--- START ---

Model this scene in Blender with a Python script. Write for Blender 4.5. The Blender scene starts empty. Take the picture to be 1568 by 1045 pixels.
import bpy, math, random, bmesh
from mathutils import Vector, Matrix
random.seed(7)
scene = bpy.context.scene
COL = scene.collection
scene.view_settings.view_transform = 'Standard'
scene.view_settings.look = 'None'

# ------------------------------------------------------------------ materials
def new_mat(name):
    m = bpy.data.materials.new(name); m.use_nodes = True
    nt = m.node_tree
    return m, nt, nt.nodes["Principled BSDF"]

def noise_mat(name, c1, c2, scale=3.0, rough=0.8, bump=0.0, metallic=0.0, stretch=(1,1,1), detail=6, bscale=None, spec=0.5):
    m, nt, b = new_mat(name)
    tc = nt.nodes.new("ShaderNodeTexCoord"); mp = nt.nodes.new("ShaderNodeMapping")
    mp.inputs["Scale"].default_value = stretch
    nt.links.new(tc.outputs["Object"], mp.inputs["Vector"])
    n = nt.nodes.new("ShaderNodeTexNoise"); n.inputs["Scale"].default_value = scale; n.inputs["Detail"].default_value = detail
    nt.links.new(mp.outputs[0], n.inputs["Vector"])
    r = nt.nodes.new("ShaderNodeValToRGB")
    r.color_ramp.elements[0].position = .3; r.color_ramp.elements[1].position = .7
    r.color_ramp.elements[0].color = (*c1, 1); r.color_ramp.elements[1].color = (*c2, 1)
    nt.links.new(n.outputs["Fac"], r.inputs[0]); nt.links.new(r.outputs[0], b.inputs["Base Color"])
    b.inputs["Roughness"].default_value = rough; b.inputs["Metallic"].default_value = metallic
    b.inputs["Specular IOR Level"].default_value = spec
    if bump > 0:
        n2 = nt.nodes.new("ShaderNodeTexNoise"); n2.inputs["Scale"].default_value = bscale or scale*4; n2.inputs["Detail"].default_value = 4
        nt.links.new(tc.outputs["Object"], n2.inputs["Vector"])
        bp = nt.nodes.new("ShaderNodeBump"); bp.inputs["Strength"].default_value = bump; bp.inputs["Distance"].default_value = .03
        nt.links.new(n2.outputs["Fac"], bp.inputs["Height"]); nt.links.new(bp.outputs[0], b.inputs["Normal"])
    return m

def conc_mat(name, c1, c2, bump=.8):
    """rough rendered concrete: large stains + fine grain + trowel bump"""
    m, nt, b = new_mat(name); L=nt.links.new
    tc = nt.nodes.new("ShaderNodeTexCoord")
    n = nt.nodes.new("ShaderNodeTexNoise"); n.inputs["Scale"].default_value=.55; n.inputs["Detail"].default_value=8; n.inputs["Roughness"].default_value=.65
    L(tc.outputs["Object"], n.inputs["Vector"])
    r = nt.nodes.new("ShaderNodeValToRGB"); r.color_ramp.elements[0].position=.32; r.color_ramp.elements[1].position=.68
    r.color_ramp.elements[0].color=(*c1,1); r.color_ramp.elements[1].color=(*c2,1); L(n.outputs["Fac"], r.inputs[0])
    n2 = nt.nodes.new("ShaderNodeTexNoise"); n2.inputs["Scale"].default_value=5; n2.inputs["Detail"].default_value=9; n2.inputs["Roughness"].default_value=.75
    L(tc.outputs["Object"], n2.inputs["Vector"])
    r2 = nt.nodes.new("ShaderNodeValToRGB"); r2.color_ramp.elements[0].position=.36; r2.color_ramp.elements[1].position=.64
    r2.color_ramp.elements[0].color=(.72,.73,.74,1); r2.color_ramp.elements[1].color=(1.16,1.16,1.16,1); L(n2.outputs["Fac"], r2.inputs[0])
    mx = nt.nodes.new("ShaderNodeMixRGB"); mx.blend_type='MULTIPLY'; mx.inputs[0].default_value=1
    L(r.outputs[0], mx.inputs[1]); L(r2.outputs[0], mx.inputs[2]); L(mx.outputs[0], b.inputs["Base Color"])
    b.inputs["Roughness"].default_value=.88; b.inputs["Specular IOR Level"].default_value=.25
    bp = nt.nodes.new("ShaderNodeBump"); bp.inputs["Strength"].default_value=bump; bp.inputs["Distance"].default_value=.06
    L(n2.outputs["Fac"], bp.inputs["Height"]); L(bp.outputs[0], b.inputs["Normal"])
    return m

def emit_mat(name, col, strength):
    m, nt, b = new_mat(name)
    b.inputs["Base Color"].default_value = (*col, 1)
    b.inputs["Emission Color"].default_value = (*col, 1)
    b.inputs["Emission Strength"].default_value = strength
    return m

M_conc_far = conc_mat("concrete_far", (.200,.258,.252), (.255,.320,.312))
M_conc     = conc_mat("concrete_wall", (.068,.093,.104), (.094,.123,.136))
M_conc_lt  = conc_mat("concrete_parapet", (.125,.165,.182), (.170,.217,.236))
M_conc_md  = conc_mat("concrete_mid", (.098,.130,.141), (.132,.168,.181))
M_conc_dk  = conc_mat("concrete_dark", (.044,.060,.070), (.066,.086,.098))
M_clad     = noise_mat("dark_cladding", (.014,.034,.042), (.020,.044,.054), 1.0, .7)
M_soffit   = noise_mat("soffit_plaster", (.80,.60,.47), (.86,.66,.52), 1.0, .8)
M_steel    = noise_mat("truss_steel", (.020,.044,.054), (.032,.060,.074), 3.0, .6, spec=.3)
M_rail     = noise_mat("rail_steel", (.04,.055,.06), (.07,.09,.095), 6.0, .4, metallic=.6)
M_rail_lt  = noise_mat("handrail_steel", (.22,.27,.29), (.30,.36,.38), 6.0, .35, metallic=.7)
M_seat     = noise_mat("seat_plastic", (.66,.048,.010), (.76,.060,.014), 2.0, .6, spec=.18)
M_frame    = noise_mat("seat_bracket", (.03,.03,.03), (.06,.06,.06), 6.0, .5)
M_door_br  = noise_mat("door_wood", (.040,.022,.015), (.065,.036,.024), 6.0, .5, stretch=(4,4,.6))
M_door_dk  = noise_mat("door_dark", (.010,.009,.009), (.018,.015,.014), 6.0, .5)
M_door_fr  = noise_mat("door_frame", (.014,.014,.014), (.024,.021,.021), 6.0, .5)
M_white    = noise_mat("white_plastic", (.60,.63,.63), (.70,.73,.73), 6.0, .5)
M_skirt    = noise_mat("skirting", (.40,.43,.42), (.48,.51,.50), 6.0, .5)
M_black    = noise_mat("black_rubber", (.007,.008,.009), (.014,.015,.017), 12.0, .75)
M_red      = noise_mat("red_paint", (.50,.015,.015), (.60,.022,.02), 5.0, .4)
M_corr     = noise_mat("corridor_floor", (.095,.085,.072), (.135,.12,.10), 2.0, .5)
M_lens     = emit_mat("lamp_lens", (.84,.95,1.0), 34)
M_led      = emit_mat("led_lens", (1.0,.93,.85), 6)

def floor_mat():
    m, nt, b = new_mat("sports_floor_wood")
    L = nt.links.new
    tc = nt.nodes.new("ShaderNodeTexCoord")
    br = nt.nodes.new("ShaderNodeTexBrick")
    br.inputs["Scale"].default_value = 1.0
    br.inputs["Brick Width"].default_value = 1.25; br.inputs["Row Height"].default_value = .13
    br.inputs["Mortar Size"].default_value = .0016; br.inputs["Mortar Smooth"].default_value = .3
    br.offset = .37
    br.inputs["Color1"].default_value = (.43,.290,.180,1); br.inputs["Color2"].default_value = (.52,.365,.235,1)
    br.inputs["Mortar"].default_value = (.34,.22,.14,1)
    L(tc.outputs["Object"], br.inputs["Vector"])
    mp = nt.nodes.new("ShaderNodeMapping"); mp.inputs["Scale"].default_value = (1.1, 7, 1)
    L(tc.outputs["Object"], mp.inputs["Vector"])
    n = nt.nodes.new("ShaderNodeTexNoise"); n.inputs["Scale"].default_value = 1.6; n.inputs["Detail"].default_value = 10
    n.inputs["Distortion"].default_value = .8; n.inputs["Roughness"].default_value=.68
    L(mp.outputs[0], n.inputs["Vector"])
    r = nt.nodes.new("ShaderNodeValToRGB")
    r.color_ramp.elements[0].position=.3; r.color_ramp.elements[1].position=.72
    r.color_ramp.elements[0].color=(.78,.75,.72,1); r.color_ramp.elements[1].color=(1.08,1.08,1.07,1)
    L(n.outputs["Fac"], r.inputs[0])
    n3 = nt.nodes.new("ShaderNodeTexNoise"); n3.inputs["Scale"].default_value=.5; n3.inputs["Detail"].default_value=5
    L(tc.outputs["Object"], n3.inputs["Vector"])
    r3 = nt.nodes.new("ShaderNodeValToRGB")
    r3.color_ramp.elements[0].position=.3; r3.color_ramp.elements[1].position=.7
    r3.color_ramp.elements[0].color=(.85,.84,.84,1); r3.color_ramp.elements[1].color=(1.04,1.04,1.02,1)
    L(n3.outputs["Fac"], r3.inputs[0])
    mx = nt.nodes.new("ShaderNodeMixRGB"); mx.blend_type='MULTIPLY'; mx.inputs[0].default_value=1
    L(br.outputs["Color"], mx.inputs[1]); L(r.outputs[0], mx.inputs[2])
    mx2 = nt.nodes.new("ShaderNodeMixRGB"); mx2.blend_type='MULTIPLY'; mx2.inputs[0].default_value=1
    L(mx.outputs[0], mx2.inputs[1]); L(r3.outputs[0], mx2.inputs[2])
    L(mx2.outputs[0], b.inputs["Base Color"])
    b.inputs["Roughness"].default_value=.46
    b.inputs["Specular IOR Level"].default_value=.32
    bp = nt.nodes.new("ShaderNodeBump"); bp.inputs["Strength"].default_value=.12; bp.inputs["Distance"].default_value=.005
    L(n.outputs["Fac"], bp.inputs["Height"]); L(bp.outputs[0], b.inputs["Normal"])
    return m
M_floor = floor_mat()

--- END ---

# YOUR TASK
Find all lines holding the string "scene" and copy them.

# REPLY
Model this scene in Blender with a Python script. Write for Blender 4.5. The Blender scene starts empty. Take the picture to be 1568 by 1045 pixels.
scene = bpy.context.scene
COL = scene.collection
scene.view_settings.view_transform = 'Standard'
scene.view_settings.look = 'None'